Por Mario Morales
Vuelve y juega. Inexplicable que en el debate sobre refrendación de lo que se acuerde en la mesa de La Habana, la atención se la robe el “cómo” frente al “qué”. (Publica el Espectador)
Esa lógica nos define. Primero el mecanismo, luego el concepto. Antes vehículos que contenidos. Parece más importante definir a palos de ciego el modelo sin tener idea del fondo de los acuerdos entre Gobierno y guerrilla. Tal vez porque todos están pensando en “quiénes” tomarán la decisión.

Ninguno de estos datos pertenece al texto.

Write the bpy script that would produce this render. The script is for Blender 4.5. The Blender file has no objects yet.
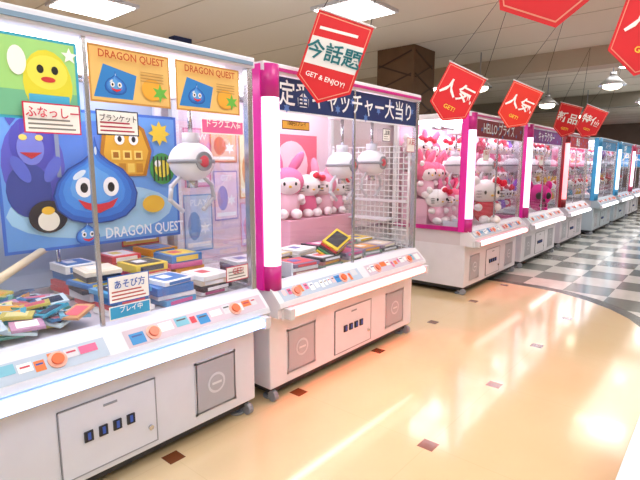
import bpy, bmesh, math, random
from mathutils import Vector, Matrix, Euler
random.seed(7)
R=math.radians
scene=bpy.context.scene
COL=scene.collection

# ------------------------------------------------------------ materials
def lin(c):
    if isinstance(c,str):
        c=c.lstrip('#'); c=[int(c[i:i+2],16)/255 for i in (0,2,4)]
    return tuple((v/12.92 if v<=.04045 else ((v+.055)/1.055)**2.4) for v in c[:3])+(1,)
_m={}
def mat(col,rough=.5,metal=0,emit=0):
    k=(str(col),rough,metal,emit)
    if k in _m: return _m[k]
    m=bpy.data.materials.new('paint_'+str(col).strip('#')); m.use_nodes=True
    p=m.node_tree.nodes['Principled BSDF']
    c=lin(col); nt=m.node_tree
    if emit==0 and metal==0:
        n=nt.nodes.new('ShaderNodeTexNoise'); n.inputs['Scale'].default_value=9
        tc=nt.nodes.new('ShaderNodeTexCoord'); nt.links.new(tc.outputs['Object'],n.inputs['Vector'])
        mx=nt.nodes.new('ShaderNodeMixRGB'); mx.inputs[1].default_value=c
        mx.inputs[2].default_value=tuple(v*.92 for v in c[:3])+(1,)
        nt.links.new(n.outputs['Fac'],mx.inputs[0]); nt.links.new(mx.outputs[0],p.inputs['Base Color'])
    else: p.inputs['Base Color'].default_value=c
    p.inputs['Roughness'].default_value=rough
    p.inputs['Metallic'].default_value=metal
    if emit:
        p.inputs['Emission Color'].default_value=c
        p.inputs['Emission Strength'].default_value=emit
    _m[k]=m; return m
def glass_mat(name='clear_glass'):
    m=bpy.data.materials.new(name); m.use_nodes=True; nt=m.node_tree; nt.nodes.clear()
    o=nt.nodes.new('ShaderNodeOutputMaterial'); mx=nt.nodes.new('ShaderNodeMixShader')
    t=nt.nodes.new('ShaderNodeBsdfTransparent'); t.inputs[0].default_value=(.96,.985,1,1)
    g=nt.nodes.new('ShaderNodeBsdfGlossy'); g.inputs['Roughness'].default_value=.02
    lw=nt.nodes.new('ShaderNodeLayerWeight'); lw.inputs[0].default_value=.5
    pw=nt.nodes.new('ShaderNodeMath'); pw.operation='POWER'; pw.inputs[1].default_value=3; nt.links.new(lw.outputs['Facing'],pw.inputs[0])
    ma=nt.nodes.new('ShaderNodeMath'); ma.operation='MULTIPLY_ADD'; ma.inputs[1].default_value=.8; ma.inputs[2].default_value=.10; nt.links.new(pw.outputs[0],ma.inputs[0])
    nt.links.new(ma.outputs[0],mx.inputs[0]); nt.links.new(t.outputs[0],mx.inputs[1]); nt.links.new(g.outputs[0],mx.inputs[2])
    nt.links.new(mx.outputs[0],o.inputs[0]); return m
GLASS=glass_mat()
WHITE=mat('#f2f1f6',.3); OFF=mat('#d8d9e2',.4); GREY=mat('#9a9ea8',.45); DARK=mat('#2a2c34',.5)
SILV=mat('#c9ccd2',.25,.9); BLK=mat('#101014',.6)

# ------------------------------------------------------------ mesh builder (plain lists: fast)
_sc={}
def usph(seg):
    if seg in _sc: return _sc[seg]
    rings=max(5,seg*2//3); V=[(0,0,1)]; F=[]
    for i in range(1,rings):
        t=math.pi*i/rings
        for j in range(seg):
            p=2*math.pi*j/seg; V.append((math.sin(t)*math.cos(p),math.sin(t)*math.sin(p),math.cos(t)))
    V.append((0,0,-1)); L=len(V)-1
    for j in range(seg): F.append((0,1+j,1+(j+1)%seg))
    for i in range(rings-2):
        for j in range(seg):
            a=1+i*seg+j; b_=1+i*seg+(j+1)%seg; F.append((a,a+seg,b_+seg,b_))
    for j in range(seg): F.append((L,1+(rings-2)*seg+(j+1)%seg,1+(rings-2)*seg+j))
    _sc[seg]=([Vector(v) for v in V],F); return _sc[seg]
class B:
    def __init__(s): s.v=[];s.f=[];s.fm=[];s.fs=[];s.mats=[]
    def mi(s,m):
        if m not in s.mats: s.mats.append(m)
        return s.mats.index(m)
    def add(s,V,F,m,sm=False):
        o=len(s.v); s.v.extend([tuple(x) for x in V]); i=s.mi(m)
        for k,f in enumerate(F):
            s.f.append(tuple(o+q for q in f)); s.fm.append(i); s.fs.append(sm if isinstance(sm,bool) else sm[k])
    def box(s,a,b,m,bev=0,rot=None):
        c=Vector([(a[i]+b[i])/2 for i in range(3)]); h=[abs(b[i]-a[i])/2 for i in range(3)]
        bev=min(bev,min(h)*.9)
        if bev<=0:
            V=[Vector((x*h[0],y*h[1],z*h[2])) for x in(-1,1) for y in(-1,1) for z in(-1,1)]
            F=[(0,1,3,2),(4,6,7,5),(0,4,5,1),(2,3,7,6),(0,2,6,4),(1,5,7,3)]
        else:
            bm=bmesh.new(); bmesh.ops.create_cube(bm,size=1,matrix=Matrix.Diagonal((h[0]*2,h[1]*2,h[2]*2,1)))
            bmesh.ops.bevel(bm,geom=bm.edges[:],offset=bev,segments=2,affect='EDGES',profile=.6)
            bm.verts.index_update(); V=[x.co.copy() for x in bm.verts]; F=[tuple(q.index for q in f.verts) for f in bm.faces]; bm.free()
        if rot:
            Rm=rot.to_matrix(); V=[Rm@x for x in V]
        s.add([x+c for x in V],F,m,False)
    def cyl(s,p,q,r,m,r2=None,seg=14,smooth=True):
        p=Vector(p);q=Vector(q);d=q-p; r2=r if r2 is None else r2
        Q=d.to_track_quat('Z','Y'); V=[];F=[];n=seg
        for base,rad in((p,r),(q,r2)):
            for j in range(n):
                t=2*math.pi*j/n; V.append(base+Q@Vector((rad*math.cos(t),rad*math.sin(t),0)))
        for j in range(n): F.append((j,(j+1)%n,n+(j+1)%n,n+j))
        F.append(tuple(range(n))[::-1]); F.append(tuple(range(n,2*n)))
        s.add(V,F,m,[True]*n+[False,False])
    def sph(s,c,r,m,seg=14,rot=None,M0=None):
        if not hasattr(r,'__len__'): r=(r,r,r)
        V,F=usph(seg); M=Matrix.Translation(c)@((rot.to_matrix().to_4x4()) if rot else Matrix())@Matrix.Diagonal((*r,1))
        if M0 is not None: M=M0@M
        s.add([M@v for v in V],F,m,True)
    def poly(s,pts,m): s.add(pts,[tuple(range(len(pts)))],m)
    def prof(s,pts,y0,y1,m):
        n=len(pts); V=[(p[0],y0,p[1]) for p in pts]+[(p[0],y1,p[1]) for p in pts]
        s.add(V,[tuple(range(n))[::-1],tuple(range(n,2*n))]+[(i,(i+1)%n,n+(i+1)%n,n+i) for i in range(n)],m)
    def done(s,name,parent=None):
        me=bpy.data.meshes.new(name); me.from_pydata(s.v,[],s.f)
        for m in s.mats: me.materials.append(m)
        me.polygons.foreach_set('material_index',s.fm); me.polygons.foreach_set('use_smooth',s.fs); me.update()
        o=bpy.data.objects.new(name,me); COL.objects.link(o)
        if parent: o.parent=parent
        return o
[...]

Obviamente el mecanismo de refrendación requiere debate por lo que tiene de inclusión y participación. El llamado congresito solo representa la posición oficial, pero la asamblea constituyente permitiría intervención de quienes, como pasa en todo lado, no aportan y solo ponen palos en la rueda.
En un país menos esquizofrénico y menos dado a mangualas y mentiras, conocer los acuerdos antes de definir el procedimiento sería un imperativo, no solo moral sino estratégico, en tanto que esos temas ayudan a definir rutas y logística.

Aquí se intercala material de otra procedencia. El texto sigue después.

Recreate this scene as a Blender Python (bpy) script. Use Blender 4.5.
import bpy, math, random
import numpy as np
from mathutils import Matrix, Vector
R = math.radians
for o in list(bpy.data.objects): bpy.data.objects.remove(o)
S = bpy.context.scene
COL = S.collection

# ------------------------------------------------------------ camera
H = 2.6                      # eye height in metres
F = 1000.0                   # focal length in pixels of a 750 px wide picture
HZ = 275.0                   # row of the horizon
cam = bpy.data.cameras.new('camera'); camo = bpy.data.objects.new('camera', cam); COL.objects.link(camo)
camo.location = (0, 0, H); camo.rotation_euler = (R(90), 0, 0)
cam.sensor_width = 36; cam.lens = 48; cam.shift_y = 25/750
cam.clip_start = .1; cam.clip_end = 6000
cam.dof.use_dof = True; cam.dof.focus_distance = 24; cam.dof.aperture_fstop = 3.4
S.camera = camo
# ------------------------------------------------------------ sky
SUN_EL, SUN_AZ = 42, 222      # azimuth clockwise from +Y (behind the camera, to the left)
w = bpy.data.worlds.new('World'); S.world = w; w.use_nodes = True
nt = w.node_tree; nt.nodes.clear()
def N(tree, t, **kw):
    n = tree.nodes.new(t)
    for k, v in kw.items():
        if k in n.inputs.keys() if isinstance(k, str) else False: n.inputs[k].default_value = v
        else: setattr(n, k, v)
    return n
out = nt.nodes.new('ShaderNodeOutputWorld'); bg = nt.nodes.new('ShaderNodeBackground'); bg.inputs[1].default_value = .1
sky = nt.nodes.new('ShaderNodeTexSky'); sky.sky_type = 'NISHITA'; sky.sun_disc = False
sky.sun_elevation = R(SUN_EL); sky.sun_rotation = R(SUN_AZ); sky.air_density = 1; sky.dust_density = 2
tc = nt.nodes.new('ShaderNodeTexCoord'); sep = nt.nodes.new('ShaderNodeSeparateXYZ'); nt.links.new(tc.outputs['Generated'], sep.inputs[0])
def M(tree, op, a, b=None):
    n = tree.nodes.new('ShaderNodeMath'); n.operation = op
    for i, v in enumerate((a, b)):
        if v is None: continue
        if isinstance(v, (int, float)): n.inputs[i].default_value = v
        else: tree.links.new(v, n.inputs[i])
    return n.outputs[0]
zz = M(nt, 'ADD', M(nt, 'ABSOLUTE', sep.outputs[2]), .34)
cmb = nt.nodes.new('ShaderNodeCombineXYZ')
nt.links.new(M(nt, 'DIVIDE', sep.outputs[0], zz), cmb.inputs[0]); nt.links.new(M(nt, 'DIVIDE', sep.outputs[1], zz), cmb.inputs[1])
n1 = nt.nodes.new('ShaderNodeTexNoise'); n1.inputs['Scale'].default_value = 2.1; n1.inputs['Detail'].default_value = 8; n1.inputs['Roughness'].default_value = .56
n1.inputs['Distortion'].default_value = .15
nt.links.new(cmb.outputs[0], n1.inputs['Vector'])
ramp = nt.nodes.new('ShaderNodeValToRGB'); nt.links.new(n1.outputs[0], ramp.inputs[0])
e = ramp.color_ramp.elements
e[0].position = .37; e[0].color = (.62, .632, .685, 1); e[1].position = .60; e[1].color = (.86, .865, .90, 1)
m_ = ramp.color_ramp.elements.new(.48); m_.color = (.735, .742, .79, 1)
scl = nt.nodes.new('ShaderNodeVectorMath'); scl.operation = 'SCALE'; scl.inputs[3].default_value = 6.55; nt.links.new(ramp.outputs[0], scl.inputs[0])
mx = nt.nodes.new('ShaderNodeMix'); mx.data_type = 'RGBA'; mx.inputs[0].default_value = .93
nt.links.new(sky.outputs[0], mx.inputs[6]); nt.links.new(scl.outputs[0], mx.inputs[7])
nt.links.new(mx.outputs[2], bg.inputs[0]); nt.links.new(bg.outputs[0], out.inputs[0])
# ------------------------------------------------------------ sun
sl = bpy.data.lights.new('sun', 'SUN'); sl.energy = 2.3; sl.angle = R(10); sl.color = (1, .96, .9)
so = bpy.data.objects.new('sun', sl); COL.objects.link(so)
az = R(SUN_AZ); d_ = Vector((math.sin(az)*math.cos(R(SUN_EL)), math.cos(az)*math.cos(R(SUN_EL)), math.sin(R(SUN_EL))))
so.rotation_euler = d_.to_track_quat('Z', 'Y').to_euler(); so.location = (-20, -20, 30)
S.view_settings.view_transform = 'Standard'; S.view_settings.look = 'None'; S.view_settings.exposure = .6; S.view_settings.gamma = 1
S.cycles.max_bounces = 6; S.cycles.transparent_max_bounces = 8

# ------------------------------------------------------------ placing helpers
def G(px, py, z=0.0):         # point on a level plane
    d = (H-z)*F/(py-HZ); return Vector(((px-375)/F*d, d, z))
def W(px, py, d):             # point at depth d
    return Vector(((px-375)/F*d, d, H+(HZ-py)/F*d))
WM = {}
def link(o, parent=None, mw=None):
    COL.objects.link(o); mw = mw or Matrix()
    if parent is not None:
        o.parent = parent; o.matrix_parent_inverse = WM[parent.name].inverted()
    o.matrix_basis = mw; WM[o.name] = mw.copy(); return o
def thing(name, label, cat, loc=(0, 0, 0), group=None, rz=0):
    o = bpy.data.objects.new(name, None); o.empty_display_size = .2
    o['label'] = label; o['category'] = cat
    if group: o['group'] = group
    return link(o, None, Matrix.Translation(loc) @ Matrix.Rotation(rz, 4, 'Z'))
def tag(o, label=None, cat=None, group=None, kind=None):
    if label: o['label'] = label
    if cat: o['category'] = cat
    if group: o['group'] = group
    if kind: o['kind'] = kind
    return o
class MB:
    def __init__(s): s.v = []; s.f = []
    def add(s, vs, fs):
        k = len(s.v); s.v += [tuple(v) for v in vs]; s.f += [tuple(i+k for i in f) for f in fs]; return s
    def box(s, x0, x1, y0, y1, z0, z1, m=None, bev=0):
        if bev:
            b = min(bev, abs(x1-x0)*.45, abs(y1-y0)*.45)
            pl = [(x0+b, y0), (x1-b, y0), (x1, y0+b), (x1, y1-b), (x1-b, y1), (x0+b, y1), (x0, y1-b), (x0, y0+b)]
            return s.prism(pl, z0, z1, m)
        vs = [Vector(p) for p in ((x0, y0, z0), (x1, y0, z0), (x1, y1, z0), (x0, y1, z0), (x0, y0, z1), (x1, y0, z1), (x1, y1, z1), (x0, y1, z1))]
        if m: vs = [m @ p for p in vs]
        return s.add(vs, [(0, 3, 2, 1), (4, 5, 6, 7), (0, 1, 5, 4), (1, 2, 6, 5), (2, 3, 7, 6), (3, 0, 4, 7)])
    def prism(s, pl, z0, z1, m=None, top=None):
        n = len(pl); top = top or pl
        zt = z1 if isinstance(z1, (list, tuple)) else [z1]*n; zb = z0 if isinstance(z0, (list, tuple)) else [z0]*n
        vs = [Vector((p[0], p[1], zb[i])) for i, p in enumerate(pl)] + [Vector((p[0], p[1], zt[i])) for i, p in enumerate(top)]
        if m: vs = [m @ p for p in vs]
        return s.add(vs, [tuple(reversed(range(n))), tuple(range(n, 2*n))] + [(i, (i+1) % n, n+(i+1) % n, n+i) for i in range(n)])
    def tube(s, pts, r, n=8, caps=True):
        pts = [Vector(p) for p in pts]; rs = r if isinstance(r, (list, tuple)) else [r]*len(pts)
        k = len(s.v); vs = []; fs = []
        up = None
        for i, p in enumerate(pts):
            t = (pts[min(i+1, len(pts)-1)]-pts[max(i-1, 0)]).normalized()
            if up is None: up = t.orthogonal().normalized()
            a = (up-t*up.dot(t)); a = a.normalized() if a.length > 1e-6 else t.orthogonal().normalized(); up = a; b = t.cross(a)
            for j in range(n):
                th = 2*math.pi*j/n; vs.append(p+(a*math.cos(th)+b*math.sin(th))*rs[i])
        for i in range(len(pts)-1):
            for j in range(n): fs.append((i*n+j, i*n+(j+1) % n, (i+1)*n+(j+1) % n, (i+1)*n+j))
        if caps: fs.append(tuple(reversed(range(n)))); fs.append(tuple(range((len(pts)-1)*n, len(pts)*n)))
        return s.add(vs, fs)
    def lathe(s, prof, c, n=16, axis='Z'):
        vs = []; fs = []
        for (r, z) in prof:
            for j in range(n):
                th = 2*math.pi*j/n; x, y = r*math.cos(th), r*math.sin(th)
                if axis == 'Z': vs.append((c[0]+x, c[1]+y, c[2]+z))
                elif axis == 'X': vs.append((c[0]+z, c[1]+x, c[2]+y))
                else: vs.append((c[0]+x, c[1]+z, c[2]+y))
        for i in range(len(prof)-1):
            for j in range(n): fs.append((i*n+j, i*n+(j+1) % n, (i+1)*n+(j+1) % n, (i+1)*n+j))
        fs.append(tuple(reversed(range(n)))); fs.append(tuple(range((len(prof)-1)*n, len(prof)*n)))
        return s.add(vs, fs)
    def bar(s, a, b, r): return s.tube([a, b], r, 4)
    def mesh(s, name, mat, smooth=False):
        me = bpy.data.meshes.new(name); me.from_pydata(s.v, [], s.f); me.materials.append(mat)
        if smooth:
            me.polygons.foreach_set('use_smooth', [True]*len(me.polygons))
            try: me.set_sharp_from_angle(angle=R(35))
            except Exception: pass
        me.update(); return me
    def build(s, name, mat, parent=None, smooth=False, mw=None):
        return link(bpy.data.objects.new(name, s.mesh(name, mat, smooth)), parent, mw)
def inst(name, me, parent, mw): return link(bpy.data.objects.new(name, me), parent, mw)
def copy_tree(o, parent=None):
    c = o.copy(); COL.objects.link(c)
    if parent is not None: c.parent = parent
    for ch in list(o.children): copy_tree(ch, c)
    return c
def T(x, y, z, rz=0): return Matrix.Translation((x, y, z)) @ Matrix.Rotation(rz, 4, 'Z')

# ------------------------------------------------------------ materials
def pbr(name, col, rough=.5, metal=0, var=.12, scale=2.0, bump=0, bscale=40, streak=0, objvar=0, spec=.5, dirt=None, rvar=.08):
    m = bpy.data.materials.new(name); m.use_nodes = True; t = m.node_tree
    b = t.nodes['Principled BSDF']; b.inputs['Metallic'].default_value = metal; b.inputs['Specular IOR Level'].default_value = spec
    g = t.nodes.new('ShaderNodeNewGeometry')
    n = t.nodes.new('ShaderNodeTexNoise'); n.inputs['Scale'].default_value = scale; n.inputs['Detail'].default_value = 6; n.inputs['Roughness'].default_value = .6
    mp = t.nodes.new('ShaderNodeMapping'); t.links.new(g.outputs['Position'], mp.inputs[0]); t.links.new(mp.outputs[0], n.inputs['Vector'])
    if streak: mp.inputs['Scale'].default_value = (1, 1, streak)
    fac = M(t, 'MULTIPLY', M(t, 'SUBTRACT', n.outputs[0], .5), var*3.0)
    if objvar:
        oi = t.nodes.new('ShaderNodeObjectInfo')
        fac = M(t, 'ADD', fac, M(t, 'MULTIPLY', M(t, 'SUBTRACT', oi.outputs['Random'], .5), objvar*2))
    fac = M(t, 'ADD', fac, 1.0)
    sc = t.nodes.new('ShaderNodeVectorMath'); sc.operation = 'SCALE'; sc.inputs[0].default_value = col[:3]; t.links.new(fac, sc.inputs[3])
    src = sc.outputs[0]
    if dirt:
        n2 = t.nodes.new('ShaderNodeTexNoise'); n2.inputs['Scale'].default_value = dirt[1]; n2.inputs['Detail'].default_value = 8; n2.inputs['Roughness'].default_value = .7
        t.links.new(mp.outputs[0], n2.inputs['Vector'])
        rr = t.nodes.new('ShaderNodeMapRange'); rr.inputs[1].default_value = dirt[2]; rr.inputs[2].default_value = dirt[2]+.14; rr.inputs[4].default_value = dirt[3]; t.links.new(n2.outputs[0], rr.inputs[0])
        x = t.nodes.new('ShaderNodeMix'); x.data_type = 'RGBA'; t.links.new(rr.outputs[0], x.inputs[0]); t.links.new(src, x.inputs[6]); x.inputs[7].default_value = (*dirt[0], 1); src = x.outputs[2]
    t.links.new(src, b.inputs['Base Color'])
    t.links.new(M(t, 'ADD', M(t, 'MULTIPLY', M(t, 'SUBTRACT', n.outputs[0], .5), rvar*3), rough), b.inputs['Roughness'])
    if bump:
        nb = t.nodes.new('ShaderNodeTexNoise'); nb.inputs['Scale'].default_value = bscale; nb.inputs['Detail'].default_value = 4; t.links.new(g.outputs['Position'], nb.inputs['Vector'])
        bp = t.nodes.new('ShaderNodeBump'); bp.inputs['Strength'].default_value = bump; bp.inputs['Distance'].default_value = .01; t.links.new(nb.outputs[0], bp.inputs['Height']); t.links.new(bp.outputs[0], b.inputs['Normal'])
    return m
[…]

Ahora bien, lo contradictorio de la polémica sobre el modus operandi es que, de entrada, se descalifiquen las alternativas en nombre de la institucionalidad, como si la nuestra fuera un ejemplo de eficiencia y transparencia.

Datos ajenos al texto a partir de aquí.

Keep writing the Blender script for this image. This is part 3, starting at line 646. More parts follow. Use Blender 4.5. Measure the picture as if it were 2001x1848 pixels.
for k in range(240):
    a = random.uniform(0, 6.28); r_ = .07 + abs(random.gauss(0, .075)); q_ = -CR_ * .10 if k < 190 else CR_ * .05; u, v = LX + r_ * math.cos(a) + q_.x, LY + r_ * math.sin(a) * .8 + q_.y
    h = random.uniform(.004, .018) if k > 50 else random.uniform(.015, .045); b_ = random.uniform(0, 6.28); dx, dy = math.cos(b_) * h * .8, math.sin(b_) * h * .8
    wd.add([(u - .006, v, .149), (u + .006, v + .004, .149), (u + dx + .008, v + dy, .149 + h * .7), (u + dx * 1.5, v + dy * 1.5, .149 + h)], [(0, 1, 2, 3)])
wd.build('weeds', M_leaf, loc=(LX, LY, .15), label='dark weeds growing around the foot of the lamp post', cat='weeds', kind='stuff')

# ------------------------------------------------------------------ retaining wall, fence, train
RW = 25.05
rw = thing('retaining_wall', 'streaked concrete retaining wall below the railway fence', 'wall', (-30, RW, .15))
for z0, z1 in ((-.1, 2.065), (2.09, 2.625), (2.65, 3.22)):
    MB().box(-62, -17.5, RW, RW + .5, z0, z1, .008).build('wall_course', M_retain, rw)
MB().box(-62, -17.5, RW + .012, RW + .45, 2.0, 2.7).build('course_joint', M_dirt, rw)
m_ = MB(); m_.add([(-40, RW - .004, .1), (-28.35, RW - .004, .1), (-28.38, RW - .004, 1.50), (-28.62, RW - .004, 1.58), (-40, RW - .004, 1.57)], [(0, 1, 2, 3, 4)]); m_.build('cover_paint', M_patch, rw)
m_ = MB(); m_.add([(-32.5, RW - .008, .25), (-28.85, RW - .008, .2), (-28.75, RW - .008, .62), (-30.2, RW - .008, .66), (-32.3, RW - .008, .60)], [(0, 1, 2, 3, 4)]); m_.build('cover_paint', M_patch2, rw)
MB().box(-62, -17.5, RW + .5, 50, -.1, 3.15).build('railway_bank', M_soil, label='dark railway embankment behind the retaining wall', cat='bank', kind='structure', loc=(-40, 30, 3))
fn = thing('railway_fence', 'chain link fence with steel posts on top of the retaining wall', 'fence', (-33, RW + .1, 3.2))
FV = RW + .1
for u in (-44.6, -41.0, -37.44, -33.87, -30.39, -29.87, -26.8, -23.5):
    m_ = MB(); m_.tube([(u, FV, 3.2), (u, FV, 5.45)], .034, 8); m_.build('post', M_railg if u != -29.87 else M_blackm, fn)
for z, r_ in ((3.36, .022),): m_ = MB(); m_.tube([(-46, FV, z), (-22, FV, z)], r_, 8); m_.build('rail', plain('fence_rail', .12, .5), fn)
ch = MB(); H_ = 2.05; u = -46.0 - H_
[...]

¿Acaso esa “institucionalidad” no tiene que ver con la altísima desigualdad social que está en el origen de todos los conflictos sociales? ¿De cuál institucionalidad hablamos? ¿La que representa la (in)dignidad del Congreso, precisamente el primero en crisparse ante la posibilidad de quedar al margen? ¿La que representa esa rama jurisdiccional que recurre el chantaje (como bien lo escribe María Jimena Duzán) para salvaguardar prebendas? ¿La de los falsos positivos? ¿La que se ha aliado con ilegales para combatir otros ilegales? ¿La del tapen-tapen?
Partir del maniqueísmo de que hay una institucionalidad sin tacha e intocable coincide con esa tentativa de quedarnos con los modos y sin el fondo, en contravía de la invaluable oportunidad o pretexto de enderezar el rumbo.